Bessent Pressures CLARITY Act to Define US Crypto Rules
US Treasury Secretary Scott Bessent urged Congress to urgently pass the CLARITY Act to keep the US setting global crypto regulatory standards. He warned that leadership is “not guaranteed,” citing that global digital-asset market value has fluctuated around $2T–$3T and roughly one-sixth of Americans hold some form of digital assets.
Key market point: Polymarket estimates the CLARITY Act has a 70% chance of passing this year, but the Senate faces cross-committee review. If lawmakers fail to move by May, the bill could slip until after the 2026 midterm election.

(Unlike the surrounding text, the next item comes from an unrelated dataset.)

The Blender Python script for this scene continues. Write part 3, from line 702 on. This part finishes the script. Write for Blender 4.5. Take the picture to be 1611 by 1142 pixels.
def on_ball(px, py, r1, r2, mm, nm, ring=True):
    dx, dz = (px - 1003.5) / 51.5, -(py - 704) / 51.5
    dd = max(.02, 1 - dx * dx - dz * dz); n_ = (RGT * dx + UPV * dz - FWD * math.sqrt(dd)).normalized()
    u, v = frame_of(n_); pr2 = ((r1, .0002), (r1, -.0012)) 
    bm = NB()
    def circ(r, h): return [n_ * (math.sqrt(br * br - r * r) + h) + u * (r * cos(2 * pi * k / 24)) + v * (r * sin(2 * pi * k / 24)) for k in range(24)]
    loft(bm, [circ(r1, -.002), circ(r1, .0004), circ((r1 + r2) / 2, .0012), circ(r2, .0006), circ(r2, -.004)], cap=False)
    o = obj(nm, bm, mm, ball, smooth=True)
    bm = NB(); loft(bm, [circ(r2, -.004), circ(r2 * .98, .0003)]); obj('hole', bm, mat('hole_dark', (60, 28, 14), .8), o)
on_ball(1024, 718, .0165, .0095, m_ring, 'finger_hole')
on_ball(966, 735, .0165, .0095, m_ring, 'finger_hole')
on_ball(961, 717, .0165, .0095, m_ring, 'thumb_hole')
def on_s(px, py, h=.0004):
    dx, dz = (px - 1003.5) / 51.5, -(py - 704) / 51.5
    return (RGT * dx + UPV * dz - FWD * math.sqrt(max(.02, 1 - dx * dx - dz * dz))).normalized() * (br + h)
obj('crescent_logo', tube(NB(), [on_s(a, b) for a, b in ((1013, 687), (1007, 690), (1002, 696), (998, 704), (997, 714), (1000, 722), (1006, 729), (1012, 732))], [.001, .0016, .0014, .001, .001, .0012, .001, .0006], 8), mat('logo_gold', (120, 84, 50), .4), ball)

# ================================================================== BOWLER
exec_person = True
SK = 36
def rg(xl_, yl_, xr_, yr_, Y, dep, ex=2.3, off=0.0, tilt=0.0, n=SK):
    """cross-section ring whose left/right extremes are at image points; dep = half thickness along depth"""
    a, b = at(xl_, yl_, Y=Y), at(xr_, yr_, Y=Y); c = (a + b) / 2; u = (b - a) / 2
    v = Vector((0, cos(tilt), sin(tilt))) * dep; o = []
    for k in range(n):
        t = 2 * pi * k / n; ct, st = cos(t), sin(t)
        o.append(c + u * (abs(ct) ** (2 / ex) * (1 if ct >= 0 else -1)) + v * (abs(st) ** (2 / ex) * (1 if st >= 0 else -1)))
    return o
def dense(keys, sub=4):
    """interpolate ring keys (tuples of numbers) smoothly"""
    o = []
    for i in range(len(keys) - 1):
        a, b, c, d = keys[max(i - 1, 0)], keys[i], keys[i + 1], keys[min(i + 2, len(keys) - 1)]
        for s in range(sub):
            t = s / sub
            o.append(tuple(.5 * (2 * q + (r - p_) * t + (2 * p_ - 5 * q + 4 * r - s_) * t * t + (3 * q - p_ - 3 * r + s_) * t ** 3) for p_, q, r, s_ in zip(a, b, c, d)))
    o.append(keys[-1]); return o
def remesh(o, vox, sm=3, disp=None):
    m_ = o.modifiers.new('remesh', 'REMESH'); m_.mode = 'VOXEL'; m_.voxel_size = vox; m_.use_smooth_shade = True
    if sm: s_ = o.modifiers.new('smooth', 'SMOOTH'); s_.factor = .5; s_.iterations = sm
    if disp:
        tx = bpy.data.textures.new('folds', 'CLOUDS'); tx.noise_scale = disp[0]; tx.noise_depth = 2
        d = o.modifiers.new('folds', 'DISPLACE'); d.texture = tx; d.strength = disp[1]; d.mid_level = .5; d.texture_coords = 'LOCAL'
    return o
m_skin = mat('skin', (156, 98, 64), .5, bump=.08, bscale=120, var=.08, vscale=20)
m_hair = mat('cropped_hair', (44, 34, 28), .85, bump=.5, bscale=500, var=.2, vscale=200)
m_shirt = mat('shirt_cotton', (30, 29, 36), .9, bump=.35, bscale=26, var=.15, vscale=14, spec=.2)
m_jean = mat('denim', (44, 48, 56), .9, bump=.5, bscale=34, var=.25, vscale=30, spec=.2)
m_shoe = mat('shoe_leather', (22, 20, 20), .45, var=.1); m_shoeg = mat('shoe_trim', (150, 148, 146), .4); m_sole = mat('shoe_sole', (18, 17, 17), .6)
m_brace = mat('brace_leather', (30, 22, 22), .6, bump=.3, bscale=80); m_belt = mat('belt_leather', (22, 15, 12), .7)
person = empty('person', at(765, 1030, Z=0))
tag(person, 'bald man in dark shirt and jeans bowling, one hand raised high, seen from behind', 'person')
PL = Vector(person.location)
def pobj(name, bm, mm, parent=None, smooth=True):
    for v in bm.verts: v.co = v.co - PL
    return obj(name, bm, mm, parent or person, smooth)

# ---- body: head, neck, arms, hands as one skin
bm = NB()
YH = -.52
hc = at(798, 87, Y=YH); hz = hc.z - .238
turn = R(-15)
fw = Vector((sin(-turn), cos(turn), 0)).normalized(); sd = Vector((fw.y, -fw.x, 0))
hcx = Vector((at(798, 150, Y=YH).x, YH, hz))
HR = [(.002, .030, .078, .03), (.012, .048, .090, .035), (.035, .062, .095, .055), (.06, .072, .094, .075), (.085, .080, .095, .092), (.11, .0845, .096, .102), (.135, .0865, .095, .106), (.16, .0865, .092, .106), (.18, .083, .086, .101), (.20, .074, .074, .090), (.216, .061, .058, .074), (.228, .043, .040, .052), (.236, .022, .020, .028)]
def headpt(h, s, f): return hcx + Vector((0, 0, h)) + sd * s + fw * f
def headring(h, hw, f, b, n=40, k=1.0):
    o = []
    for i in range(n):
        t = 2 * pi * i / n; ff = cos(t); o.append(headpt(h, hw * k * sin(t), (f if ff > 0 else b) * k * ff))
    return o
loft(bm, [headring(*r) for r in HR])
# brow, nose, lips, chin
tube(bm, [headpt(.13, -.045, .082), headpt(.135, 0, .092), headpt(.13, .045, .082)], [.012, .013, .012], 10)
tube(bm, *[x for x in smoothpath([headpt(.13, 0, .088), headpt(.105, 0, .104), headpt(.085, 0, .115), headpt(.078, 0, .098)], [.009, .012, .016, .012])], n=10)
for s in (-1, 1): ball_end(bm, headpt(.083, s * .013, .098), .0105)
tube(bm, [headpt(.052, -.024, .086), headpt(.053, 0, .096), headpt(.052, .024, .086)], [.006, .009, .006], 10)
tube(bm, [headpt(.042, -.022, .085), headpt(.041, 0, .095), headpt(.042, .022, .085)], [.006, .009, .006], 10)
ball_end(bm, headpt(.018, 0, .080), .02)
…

CLARITY Act’s core structure splits oversight: CFTC would gain exclusive jurisdiction over spot “digital commodity” markets, while the SEC would retain authority over investment-contract assets. A referenced milestone is a March 17 SEC–CFTC joint 68-page framework that categorized Bitcoin, Ethereum, XRP, Solana, Dogecoin, and Cardano (among others) as “digital commodities” rather than securities.
Timing: the Senate may begin committee work as early as April 13, aiming for a full-chamber vote before month-end.
Main controversy: a draft Senate provision would restrict stablecoin holders from earning interest simply by holding—allowing only “activity-based” rewards. Critics (including Gnosis founder mentions) argue this could reduce user self-custody and shift value toward centralized intermediaries, adding uncertainty for DeFi/stablecoin ecosystems.
Traders should watch Senate committee progress and the final wording on stablecoin interest, as CLARITY Act headlines could swing BTC/major altcoin sentiment quickly once political momentum changes.
Neutral
Neutral. The news is a potential long-term positive because the CLARITY Act would clarify spot-asset oversight (CFTC for digital commodities; SEC for investment contracts), which typically reduces regulatory risk premia for BTC and large-cap alts. Polymarket’s 70% odds and the committee schedule (April 13 start; May push; possible delay past 2026 midterms) create a clear catalyst path.
However, near-term trading impact is less clean. The stablecoin interest restriction (hold-to-earn discouraged; only activity-based rewards) introduces a real “who benefits” uncertainty for stablecoins and parts of DeFi—an issue that can trigger sector-specific selloffs even if majors rise on broad regulatory clarity. This mirrors past patterns where macro/legal progress helped majors, but specific sub-rules (e.g., stablecoin or custody/earnings frameworks) caused mixed tape.
Short term: expect volatility around Senate committee headlines and any amendments to the stablecoin clause.
Long term: if passed without further dilution, regulatory clarity could support institutional participation and improve liquidity. If the bill is delayed or rewritten, the market may revert to risk-off on policy uncertainty, keeping rallies capped.